どんな専門家が今後の情勢を試算したって、ひとつの参考指標は作れるだろうけど、コロナ対策に有効とは限らない。僕もしばしば人に「アフターコロナの世界は、どうなっていますか?」と聞かれる。わかるわけない!

そうとしか、答えられない。未来予測に意味はない。コロナがあろうとなかろうと、未来なんか、誰にもわからないのだ。いまここを、見よう。ここから、僕たちは前へ歩き出していくことを考えよう。

コロナパニックで得られたものは、いくつかある。まず、リモートワークの浸透だ。緊急事態宣言が発令された直後、多くの企業が社員の会社への出社を禁じた。会議はZoomで済ませ、社員は各自、自宅のパソコンで仕事をこなした。

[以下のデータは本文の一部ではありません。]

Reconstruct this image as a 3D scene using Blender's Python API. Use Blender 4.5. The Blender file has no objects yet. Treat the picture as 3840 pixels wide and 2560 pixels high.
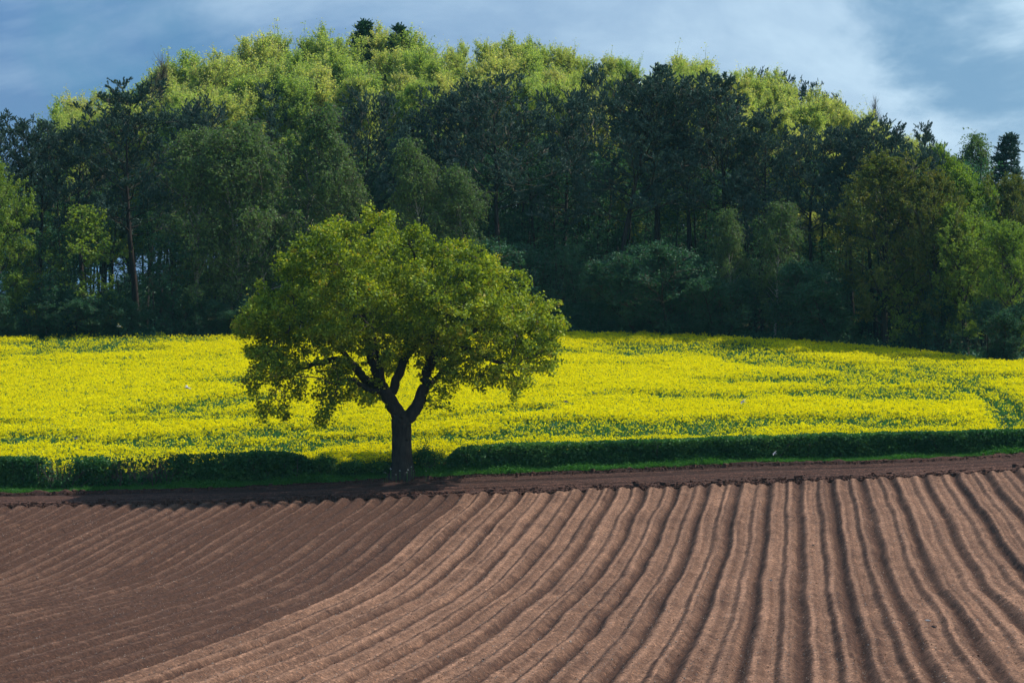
import bpy, math, random
import numpy as np
from mathutils import Vector

random.seed(7)
RNG = np.random.default_rng(11)
sc = bpy.context.scene
COL = sc.collection
rad = math.radians

# ------------------------------------------------------------------ camera, sky, sun, exposure
F, YH = 2904.0, 378.0            # focal length in pixels of a 1024 px wide frame, row of the true horizon
cam_d = bpy.data.cameras.new('camera')
cam = bpy.data.objects.new('camera', cam_d)
COL.objects.link(cam)
cam.location = (0, 0, 0)
cam.rotation_euler = (rad(90) + math.atan((YH - 341) / F), 0, 0)
cam_d.sensor_width = 36
cam_d.lens = 36 * F / 1024
cam_d.clip_start = 0.5
cam_d.clip_end = 9000
sc.camera = cam

SUN_AZ, SUN_EL = 76.0, 49.0       # azimuth from +Y towards +X
world = bpy.data.worlds.new('World')
sc.world = world
world.use_nodes = True
wn, wl = world.node_tree.nodes, world.node_tree.links
wn.clear()
w_out = wn.new('ShaderNodeOutputWorld')
w_bg = wn.new('ShaderNodeBackground')
w_bg.inputs['Strength'].default_value = 0.125
w_sky = wn.new('ShaderNodeTexSky')
w_sky.sky_type = 'NISHITA'
w_sky.sun_disc = False
w_sky.sun_elevation = rad(SUN_EL)
w_sky.sun_rotation = rad(SUN_AZ)
w_sky.air_density = 1.6
w_sky.dust_density = 0.4
w_sky.ozone_density = 2.5
w_tc = wn.new('ShaderNodeTexCoord')
def wnoise(scale, detail, loc, rough=0.5, stretch=(1, 1, 2.2), dist=0.0):
    mp = wn.new('ShaderNodeMapping')
    mp.inputs['Scale'].default_value = stretch
    mp.inputs['Location'].default_value = loc
    wl.new(w_tc.outputs['Generated'], mp.inputs['Vector'])
    n = wn.new('ShaderNodeTexNoise')
    n.inputs['Scale'].default_value = scale
    n.inputs['Detail'].default_value = detail
    n.inputs['Roughness'].default_value = rough
    n.inputs['Distortion'].default_value = dist
    wl.new(mp.outputs['Vector'], n.inputs['Vector'])
    return n
def wramp(src, p0, p1, v0=0.0, v1=1.0):
    r = wn.new('ShaderNodeMapRange')
    r.interpolation_type = 'SMOOTHSTEP'
    r.inputs['From Min'].default_value = p0
    r.inputs['From Max'].default_value = p1
    r.inputs['To Min'].default_value = v0
    r.inputs['To Max'].default_value = v1
    wl.new(src, r.inputs['Value'])
    return r.outputs['Result']
def wmix(fac, a, b):
    m = wn.new('ShaderNodeMix')
    m.data_type = 'RGBA'
    wl.new(fac, m.inputs['Factor'])
    for s, v in ((m.inputs['A'], a), (m.inputs['B'], b)):
        if isinstance(v, tuple):
            s.default_value = v
        else:
            wl.new(v, s)
    return m.outputs['Result']
def wmath(op, a, b):
    m = wn.new('ShaderNodeMath'); m.operation = op; m.use_clamp = op == 'ADD'
    for s_, v in ((m.inputs[0], a), (m.inputs[1], b)):
        if isinstance(v, (int, float)): s_.default_value = v
        else: wl.new(v, s_)
    return m.outputs[0]
n1 = wnoise(6.0, 7, (0.35, 0.0, 0.22), 0.58, (1, 1, 2.0), 0.4)       # broad cloud sheets
n2 = wnoise(8.0, 7, (1.55, 0.4, 0.75), 0.58, (1, 1, 2.0), 0.4)        # grey bellies
w_sep = wn.new('ShaderNodeSeparateXYZ'); wl.new(w_tc.outputs['Generated'], w_sep.inputs[0])
toward = wramp(w_sep.outputs['X'], -0.22, 0.16, -0.34, 0.55)         # the sky grows paler towards the sun's side
white = wmath('ADD', wramp(n1.outputs['Fac'], 0.30, 0.68, 0.0, 0.62), toward)
m0 = wn.new('ShaderNodeMix'); m0.data_type = 'RGBA'; m0.inputs['Factor'].default_value = 0.88
wl.new(w_sky.outputs['Color'], m0.inputs['A']); m0.inputs['B'].default_value = (0.28, 1.06, 2.6, 1)
c1 = wmix(white, m0.outputs['Result'], (3.7, 4.85, 5.7, 1))
grey = wramp(n2.outputs['Fac'], 0.47, 0.66, 0.0, 0.8)
c2 = wmix(grey, c1, (0.72, 1.7, 2.85, 1))
wl.new(c2, w_bg.inputs['Color'])
wl.new(w_bg.outputs['Background'], w_out.inputs['Surface'])

sun_d = bpy.data.lights.new('sun', 'SUN')
sun_d.energy = 4.2
sun_d.angle = rad(0.53)
sun_d.color = (1.0, 0.93, 0.80)
sun = bpy.data.objects.new('sun', sun_d)
COL.objects.link(sun)
sv = Vector((math.sin(rad(SUN_AZ)) * math.cos(rad(SUN_EL)), math.cos(rad(SUN_AZ)) * math.cos(rad(SUN_EL)), math.sin(rad(SUN_EL))))
sun.rotation_euler = sv.to_track_quat('Z', 'Y').to_euler()
sun.location = (40, 60, 90)

sc.view_settings.view_transform = 'Standard'
sc.view_settings.look = 'None'
sc.view_settings.gamma = 1.0
sc.view_settings.exposure = 0.55
sc.cycles.max_bounces = 6
sc.cycles.diffuse_bounces = 3
sc.cycles.transmission_bounces = 3
sc.cycles.transparent_max_bounces = 4
sc.cycles.volume_bounces = 0

# thin blue air between here and the wood
hz = bpy.data.meshes.new('haze')
hx_, hy0_, hy1_, hz0_, hz1_ = 1300.0, -1300.0, 1700.0, -13.0, 46.0
hz.from_pydata([(x, y, z) for x in (-hx_, hx_) for y in (hy0_, hy1_) for z in (hz0_, hz1_)], [],
               [(0, 1, 3, 2), (4, 6, 7, 5), (0, 4, 5, 1), (2, 3, 7, 6), (0, 2, 6, 4), (1, 5, 7, 3)])
haze = bpy.data.objects.new('haze', hz); COL.objects.link(haze)
haze['kind'] = 'stuff'; haze['label'] = 'thin blue haze in the air over the fields and wood'
hm = bpy.data.materials.new('haze'); hm.use_nodes = True
hm.node_tree.nodes.clear()
hv_ = hm.node_tree.nodes.new('ShaderNodeVolumePrincipled')
hv_.inputs['Color'].default_value = (0.25, 0.66, 0.80, 1)
hv_.inputs['Density'].default_value = 0.00007
hv_.inputs['Anisotropy'].default_value = 0.1
ho_ = hm.node_tree.nodes.new('ShaderNodeOutputMaterial')
hm.node_tree.links.new(hv_.outputs[0], ho_.inputs['Volume'])
hz.materials.append(hm)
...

オフィスから人が消えたことで、その会社の業績が傾いたという話は、僕の知る限りひとつもなかった。むしろ、電気代や接待費などの経費削減になったという話ばかりだ。

満員電車での通勤も、オフィスを構える意味も、全然ないのだ。前から僕が主張していることなのだけど、コロナ騒動で裏づけされたわけだ。

会社勤めの人のほとんどは、定時出社・定時退社なんて必要ない。テレワークに仕事のやり方を切り替えれば、朝から晩までジャージ姿、何なら半裸で働ける。能力の高い人は、朝の準備や出勤時間がなくなり、短い時間でオフィス通勤と同じ成果を出せるだろう。

テレワークで居場所を失った人

一方、役立たずサラリーマンが、あぶり出されている。会社に来て仕事をするフリをする、無能なポンコツ社員は「妖精さん」と呼ばれているらしい。窓際にすら行けず、社内をフラフラと漂っている、妖精みたいな社員のことだ。

「妖精さん」はポンコツなのだけど、彼らは会社に行くことで、何とかポンコツがごまかされてきた。とりあえず机の前に座ってパソコンをいじっていれば、何かをやっているように見えるからだ。


リモートワーク化が進むと、「妖精さん」がいらないことが、はっきり可視化される。彼らはリモート会議でも、何の存在感も発揮せず、いずれその会議にすら呼ばれなくなる。

あなたの周りにも、コロナパニック以降、顔を見なくなった同僚や上司が、いるのではないか。会社の仕事に何にも寄与せず、他の社員に溶けこんだつもりで、無能のイライラを周囲に撒き散らす、そんな迷惑な妖精はテレワークで居場所を失ったのだ。

誤解してほしくないが、「妖精さん」自身の能力が、低いわけではない。どんな妖精でも、きっと活きる場がある。フラフラ漂うだけで時間を無駄にするなら、職場を変えればいい。その方が会社の生産性は高まるし、妖精ではなく人間として、やり甲斐も取り戻せるだろう。

コロナ禍では、「妖精さん」が強制的にあぶり出されてしまったが、案外、長い目で見れば彼らにとって、災禍ではなく良い転機だったかもしれない。